Stated exercise:
Give back, unchanged, the line with "up_=np.clip(sd/1.8+0.5,0,1)*np.exp(-np.maximum(sd,0)/ww)", the line with "m=(up_-dn_*0.9)*prof*np.clip(1-(d-np.abs(sd))/(w*0.5+2),0,1)", and every line between them, and no other line.

Given data:
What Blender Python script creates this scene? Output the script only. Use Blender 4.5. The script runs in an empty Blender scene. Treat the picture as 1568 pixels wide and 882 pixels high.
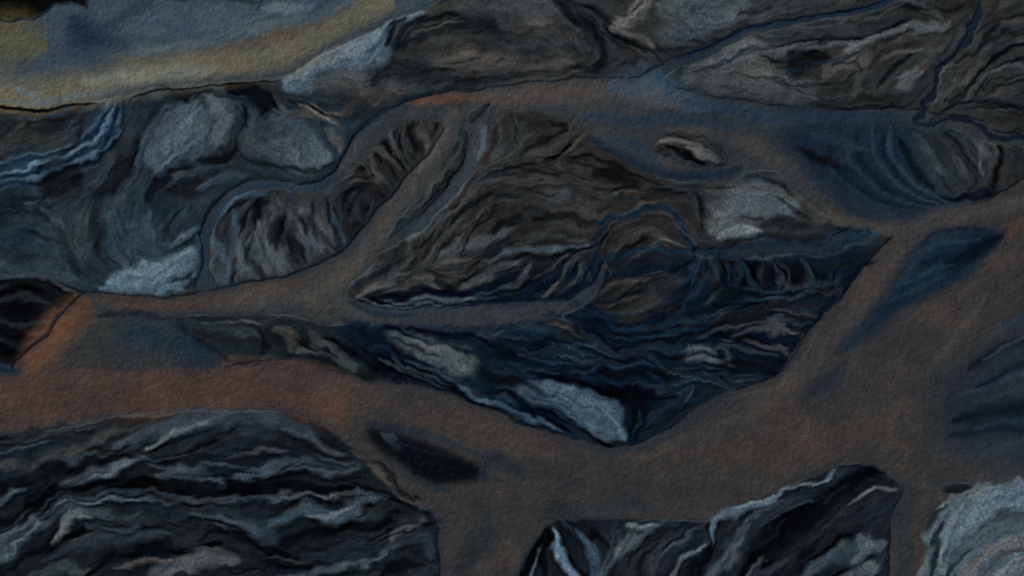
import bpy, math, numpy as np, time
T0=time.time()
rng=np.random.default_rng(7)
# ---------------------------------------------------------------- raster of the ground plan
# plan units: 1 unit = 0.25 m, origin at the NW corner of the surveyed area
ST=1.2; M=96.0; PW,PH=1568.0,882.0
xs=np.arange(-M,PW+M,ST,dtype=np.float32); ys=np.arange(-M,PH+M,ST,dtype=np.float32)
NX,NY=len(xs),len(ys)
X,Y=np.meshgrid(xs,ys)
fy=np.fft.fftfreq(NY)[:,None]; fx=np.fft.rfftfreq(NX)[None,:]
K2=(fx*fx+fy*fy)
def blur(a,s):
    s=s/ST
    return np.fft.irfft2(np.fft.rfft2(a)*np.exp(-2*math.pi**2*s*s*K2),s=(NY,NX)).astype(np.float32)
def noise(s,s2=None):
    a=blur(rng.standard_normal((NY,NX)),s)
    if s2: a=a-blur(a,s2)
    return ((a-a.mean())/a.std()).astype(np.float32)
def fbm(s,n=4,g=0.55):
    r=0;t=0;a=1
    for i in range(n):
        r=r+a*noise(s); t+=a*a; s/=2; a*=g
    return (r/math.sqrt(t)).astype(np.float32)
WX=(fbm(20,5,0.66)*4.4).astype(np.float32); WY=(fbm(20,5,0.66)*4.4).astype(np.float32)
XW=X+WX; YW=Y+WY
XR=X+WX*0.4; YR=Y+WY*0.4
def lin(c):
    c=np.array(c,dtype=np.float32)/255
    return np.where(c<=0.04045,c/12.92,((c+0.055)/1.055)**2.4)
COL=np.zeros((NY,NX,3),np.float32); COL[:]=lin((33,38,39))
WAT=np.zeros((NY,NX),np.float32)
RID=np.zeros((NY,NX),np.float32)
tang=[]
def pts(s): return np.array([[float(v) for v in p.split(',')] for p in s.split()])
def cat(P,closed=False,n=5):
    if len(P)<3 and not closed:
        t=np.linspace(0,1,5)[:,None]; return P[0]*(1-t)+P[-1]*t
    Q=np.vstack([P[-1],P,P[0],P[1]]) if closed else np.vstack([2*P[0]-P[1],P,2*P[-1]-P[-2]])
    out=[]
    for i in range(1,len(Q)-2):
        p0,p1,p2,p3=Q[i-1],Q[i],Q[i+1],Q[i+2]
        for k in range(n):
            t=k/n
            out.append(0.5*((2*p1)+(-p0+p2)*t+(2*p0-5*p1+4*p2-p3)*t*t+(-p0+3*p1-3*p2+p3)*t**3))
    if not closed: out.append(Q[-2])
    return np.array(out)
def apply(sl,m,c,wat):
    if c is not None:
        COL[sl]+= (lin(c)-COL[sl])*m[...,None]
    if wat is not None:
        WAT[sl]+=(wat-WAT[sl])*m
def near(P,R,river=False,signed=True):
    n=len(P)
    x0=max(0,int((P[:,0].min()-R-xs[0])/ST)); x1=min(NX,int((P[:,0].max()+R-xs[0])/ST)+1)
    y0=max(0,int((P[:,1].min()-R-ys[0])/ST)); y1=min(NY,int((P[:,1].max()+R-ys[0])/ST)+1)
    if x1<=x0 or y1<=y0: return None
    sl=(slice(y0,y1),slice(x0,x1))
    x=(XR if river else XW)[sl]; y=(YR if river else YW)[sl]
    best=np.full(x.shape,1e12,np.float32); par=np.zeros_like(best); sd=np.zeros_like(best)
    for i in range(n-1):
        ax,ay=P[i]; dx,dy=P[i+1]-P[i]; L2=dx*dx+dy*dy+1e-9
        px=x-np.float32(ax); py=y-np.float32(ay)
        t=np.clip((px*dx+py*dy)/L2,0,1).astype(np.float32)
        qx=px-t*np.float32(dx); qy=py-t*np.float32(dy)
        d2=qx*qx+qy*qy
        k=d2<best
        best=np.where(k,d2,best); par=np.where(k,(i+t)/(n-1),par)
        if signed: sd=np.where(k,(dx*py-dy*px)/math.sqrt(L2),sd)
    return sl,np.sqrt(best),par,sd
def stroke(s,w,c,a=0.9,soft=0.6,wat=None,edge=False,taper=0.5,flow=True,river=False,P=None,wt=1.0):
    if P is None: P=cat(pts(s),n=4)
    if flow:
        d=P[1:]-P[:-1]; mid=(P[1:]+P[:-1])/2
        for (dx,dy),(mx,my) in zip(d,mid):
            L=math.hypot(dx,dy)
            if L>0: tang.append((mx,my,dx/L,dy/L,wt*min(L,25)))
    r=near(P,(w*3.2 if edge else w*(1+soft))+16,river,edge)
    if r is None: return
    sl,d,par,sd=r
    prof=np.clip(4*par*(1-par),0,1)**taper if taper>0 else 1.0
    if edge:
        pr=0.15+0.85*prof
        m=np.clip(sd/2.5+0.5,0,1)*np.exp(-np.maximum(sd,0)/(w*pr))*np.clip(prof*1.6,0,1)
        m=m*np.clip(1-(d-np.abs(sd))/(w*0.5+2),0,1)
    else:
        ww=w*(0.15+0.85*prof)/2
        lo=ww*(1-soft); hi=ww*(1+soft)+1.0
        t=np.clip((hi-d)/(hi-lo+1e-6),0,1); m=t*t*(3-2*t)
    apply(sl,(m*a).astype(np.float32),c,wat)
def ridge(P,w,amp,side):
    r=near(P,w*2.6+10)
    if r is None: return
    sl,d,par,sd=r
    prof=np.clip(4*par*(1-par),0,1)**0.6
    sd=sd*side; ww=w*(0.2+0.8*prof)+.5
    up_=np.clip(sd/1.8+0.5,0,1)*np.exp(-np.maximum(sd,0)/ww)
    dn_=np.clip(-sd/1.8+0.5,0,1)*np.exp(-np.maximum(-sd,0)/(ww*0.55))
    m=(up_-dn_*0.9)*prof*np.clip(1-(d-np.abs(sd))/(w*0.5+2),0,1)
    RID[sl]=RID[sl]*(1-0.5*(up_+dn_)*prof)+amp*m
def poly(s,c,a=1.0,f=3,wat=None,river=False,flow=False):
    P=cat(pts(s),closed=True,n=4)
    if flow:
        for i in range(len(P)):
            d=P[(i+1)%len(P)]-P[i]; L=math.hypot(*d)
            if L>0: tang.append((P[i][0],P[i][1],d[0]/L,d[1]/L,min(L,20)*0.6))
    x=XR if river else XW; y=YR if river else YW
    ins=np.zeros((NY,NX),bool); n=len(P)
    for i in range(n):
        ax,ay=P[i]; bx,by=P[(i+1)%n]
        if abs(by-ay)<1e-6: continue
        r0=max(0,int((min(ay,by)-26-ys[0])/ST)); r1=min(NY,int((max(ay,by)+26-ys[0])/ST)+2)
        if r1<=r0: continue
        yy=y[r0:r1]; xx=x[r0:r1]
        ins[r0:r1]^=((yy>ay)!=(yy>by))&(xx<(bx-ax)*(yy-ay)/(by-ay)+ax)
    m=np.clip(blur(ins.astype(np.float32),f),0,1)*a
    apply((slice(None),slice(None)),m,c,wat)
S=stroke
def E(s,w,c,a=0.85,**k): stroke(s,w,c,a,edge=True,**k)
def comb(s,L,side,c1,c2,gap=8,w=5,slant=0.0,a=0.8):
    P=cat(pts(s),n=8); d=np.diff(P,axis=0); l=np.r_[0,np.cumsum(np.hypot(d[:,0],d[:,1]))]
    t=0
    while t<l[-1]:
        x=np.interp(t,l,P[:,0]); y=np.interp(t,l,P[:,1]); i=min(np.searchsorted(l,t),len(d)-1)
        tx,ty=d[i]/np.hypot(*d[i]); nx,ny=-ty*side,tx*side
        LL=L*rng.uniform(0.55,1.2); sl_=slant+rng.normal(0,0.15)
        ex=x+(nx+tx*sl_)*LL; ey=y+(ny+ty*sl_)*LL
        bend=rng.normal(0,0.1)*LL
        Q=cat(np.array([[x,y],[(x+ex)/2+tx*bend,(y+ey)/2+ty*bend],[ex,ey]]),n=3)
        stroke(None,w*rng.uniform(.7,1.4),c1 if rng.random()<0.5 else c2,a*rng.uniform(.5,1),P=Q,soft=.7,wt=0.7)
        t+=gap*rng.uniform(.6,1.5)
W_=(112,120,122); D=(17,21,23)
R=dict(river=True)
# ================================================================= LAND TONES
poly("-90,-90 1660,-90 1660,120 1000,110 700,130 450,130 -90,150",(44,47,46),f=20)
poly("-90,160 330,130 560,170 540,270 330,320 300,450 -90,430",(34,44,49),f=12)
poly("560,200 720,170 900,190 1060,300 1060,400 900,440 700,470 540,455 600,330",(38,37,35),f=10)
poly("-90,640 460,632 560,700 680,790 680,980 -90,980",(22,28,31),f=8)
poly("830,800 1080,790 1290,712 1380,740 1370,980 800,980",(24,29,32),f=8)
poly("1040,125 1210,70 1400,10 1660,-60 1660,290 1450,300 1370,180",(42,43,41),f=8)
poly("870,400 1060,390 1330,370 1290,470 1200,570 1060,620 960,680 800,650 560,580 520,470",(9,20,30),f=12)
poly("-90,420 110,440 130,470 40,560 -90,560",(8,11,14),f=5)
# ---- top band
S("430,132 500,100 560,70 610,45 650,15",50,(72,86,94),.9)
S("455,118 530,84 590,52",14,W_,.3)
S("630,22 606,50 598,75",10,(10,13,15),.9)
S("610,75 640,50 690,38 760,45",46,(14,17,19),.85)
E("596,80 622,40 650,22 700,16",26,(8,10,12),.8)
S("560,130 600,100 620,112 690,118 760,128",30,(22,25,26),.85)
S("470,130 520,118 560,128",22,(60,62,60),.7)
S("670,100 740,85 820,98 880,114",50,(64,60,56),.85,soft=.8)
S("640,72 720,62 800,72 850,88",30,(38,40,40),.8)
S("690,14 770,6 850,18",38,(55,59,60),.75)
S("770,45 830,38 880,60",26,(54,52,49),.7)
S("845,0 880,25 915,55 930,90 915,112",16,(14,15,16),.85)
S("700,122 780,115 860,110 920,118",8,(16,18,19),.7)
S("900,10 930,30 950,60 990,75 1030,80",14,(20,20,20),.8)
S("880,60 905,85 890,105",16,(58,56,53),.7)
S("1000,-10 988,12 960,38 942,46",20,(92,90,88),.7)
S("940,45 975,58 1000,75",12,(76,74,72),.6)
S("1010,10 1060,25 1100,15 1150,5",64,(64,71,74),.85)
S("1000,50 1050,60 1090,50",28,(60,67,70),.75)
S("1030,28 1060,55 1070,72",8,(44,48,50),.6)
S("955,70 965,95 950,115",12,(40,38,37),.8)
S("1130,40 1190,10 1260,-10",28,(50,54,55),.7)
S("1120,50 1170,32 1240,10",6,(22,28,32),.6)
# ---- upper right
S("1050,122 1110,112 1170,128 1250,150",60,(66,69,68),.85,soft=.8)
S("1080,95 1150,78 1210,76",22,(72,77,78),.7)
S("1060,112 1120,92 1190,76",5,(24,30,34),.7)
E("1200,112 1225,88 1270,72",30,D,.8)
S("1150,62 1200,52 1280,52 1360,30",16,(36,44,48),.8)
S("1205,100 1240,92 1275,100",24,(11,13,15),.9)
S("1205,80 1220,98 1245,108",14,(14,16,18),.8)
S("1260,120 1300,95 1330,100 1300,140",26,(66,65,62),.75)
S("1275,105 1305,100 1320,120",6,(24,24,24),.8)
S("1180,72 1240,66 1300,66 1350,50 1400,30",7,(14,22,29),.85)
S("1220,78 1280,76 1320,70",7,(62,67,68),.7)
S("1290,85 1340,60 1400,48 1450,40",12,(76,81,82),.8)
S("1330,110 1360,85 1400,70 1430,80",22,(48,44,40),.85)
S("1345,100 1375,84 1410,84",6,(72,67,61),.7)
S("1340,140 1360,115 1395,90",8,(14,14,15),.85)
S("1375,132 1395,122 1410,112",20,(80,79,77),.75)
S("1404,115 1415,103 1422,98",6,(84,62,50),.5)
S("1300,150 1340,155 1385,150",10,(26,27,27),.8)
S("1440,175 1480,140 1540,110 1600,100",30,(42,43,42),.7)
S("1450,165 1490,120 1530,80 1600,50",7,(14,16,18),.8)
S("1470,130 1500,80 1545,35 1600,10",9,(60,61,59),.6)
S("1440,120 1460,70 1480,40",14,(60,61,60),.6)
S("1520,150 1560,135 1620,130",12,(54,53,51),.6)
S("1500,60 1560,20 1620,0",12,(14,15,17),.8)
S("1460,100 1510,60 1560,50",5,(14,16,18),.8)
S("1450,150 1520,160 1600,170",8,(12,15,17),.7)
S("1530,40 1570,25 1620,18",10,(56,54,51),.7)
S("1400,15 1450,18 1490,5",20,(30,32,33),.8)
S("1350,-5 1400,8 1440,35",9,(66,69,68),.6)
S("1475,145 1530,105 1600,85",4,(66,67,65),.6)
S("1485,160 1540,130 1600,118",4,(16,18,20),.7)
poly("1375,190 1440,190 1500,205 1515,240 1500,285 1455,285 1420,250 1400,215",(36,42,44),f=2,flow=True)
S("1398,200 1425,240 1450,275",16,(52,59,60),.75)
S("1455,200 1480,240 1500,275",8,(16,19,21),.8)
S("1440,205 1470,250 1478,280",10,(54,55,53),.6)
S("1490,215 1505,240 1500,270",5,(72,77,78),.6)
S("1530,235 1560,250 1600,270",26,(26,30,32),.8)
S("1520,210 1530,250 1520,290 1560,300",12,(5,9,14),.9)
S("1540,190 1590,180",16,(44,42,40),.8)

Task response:
    up_=np.clip(sd/1.8+0.5,0,1)*np.exp(-np.maximum(sd,0)/ww)
    dn_=np.clip(-sd/1.8+0.5,0,1)*np.exp(-np.maximum(-sd,0)/(ww*0.55))
    m=(up_-dn_*0.9)*prof*np.clip(1-(d-np.abs(sd))/(w*0.5+2),0,1)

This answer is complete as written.